The regulator cited concerns over addictive mechanics, a lack of self-exclusion tools, and a high volume of French users bypassing previous financial restrictions.

- France’s gambling regulator ordered internet providers to block Polymarket, classifying it as an illegal gambling site rather than a financial trading platform.
- The regulator cited concerns over addictive mechanics, a lack of self-exclusion tools, and a high volume of French users bypassing previous financial restrictions.
- France joins over 30 countries that have restricted Polymarket, following complaints regarding weather-related bets and a prominent French trader's market influence.
France's gambling regulator, the Autorité Nationale des Jeux (ANJ), ordered internet service providers to block Polymarket on July 16, treating the prediction market as an illegal gambling site rather than a financial trading venue.
The ANJ said earlier restrictions had failed to keep French users off the platform. Polymarket drew 578,751 visits from 205,057 unique visitors in France in June, according to Similarweb data cited by the regulator, despite a ban on financial transactions in place since November 2024. A VPN was enough to bypass it.

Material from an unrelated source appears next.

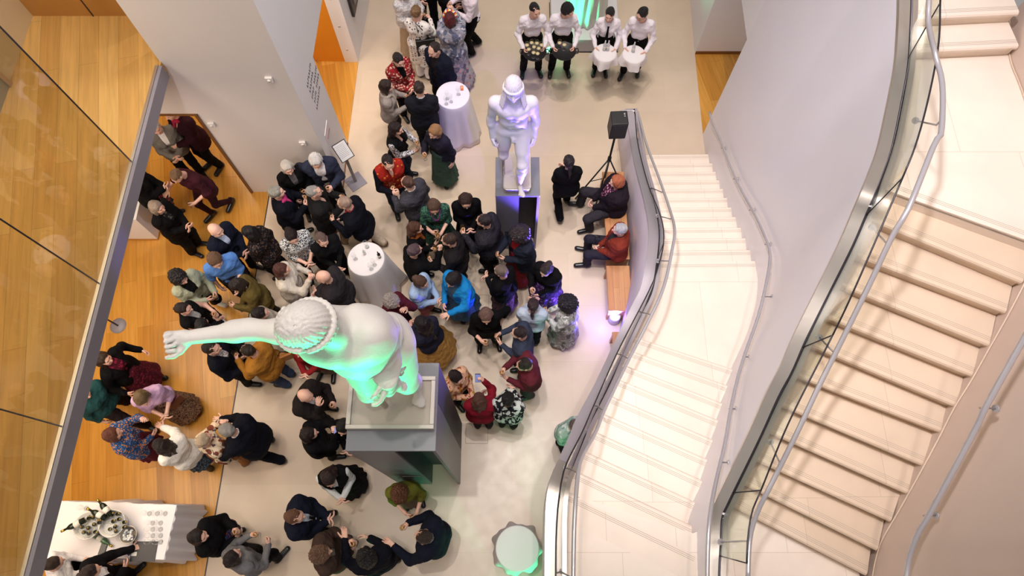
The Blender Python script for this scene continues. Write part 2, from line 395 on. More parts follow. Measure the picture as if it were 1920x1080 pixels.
for y in ys:
    h = by_y(head, y); f = by_y(foot, y)
    if y > hy: h = h+Vector((0, y-hy, 0)); h.x = h.x-(y-hy)*.13; h.z += (y-hy)*.5
    if y < fy: f = f+Vector((h.x-by_y(head, fy).x, y-fy, 0))
    f.y = y; h.y = y; hh.append(h); ff.append(f)
rows = []
for t in (0, .12, .3, .5, .7, .85, 1):
    r = []
    for h, f in zip(hh, ff):
        zf = max(f.z, .4); z = h.z*t
        k = max(0, min(1, (z-zf)/(h.z-zf))); k = k*k*(3-2*k)
        r.append(Vector((f.x+(h.x-f.x)*k, h.y, z)))
    rows.append(r)
mb = MB(); loft(mb, rows); 
back = [[p+Vector((.12, 0, 0)) for p in r] for r in rows]; loft(mb, back[::-1])
mb.add([r[0] for r in rows]+[r[0] for r in back], [(i, i+1, len(rows)+i+1, len(rows)+i) for i in range(len(rows)-1)])
st(mb.build('wall_curved', M_curve))
# ---- upper flight
head_in = offset(head[::-1], 0)      # going up
H2 = head[::-1]
sgn = -1 if offset(H2, .1)[40].x < H2[40].x else 1
def hoff(d): return offset(H2, d*sgn)
nos_px = [((1400, 963), (1625, 1079)), ((1440, 930), (1645, 1032)), ((1460, 882), (1671, 978)), ((1487, 830), (1703, 926)), ((1500, 775), (1732, 873)), ((1525, 717), (1765, 810)),
          ((1550, 660), (1793, 762)), ((1576, 605), (1824, 705)), ((1602, 545), (1855, 648)), ((1626, 487), (1887, 586)), ((1677, 430), (1918, 530)), ((1682, 363), (1952, 460))]
inner = hoff(.10)
stair = empty('upper_staircase', (4.2, .5, Z2), 0, 'upper flight of cream stone steps rising to a wide landing at right', 'staircase')
so = Vector((4.2, .5, Z2))
nos = []
for k, (a, b) in enumerate(nos_px):
    z = Z2+RISE*(k+1); A = at(*a, z); B = at(*b, z); d = (A-B).normalized()
    Hh = seg_hit(B, d, [Vector((p.x, p.y, z)) for p in inner]) or A
    if (Hh-B).length > 2.6 or (Hh-B).dot(d) < 0: Hh = A+d*.3
    nos.append((Vector((Hh.x, Hh.y, z)), B))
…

The homepage remained accessible, allowing users to view live markets and odds. The ANJ said the real-time odds display promoted an unauthorized gambling service.
"The site's homepage, which dynamically displays real-time odds for various events open to betting, thus serves as a major channel for disseminating and promoting Polymarket's offerings, even though the site's operations are not authorized in France," the regulator wrote. Fines can reach 100,000 euros ($114,380).
Polymarket didn’t immediately respond to a comment from CoinDesk.
The ANJ also cited a complaint from France’s weather service, Météo-France, over a tampered temperature sensor tied to weather-based bets, prompting the Paris prosecutor's cybercrime unit to open an investigation on May 4.
It also pointed to a French trader known as "Fredi9999," who moved U.S. election odds with multimillion-dollar positions in 2024.
France's stance hardened in February 2026, when the ANJ reclassified prediction markets as illegal gambling, citing addictive mechanics and the absence of stake limits and self-exclusion tools.
Last year, the country blocked 1,290 gambling-related URLs and joined a widening list of countries cutting off Polymarket, which is now restricted in more than 30 jurisdictions. Switzerland blocked the site in November 2024, followed by Poland, Singapore and Belgium in early 2025. Portugal moved in January 2026, and Spain issued a temporary block in May pending a probe. Brazil, Argentina, India and Indonesia have also acted, as have Italy, Germany, Romania, Hungary and Ukraine.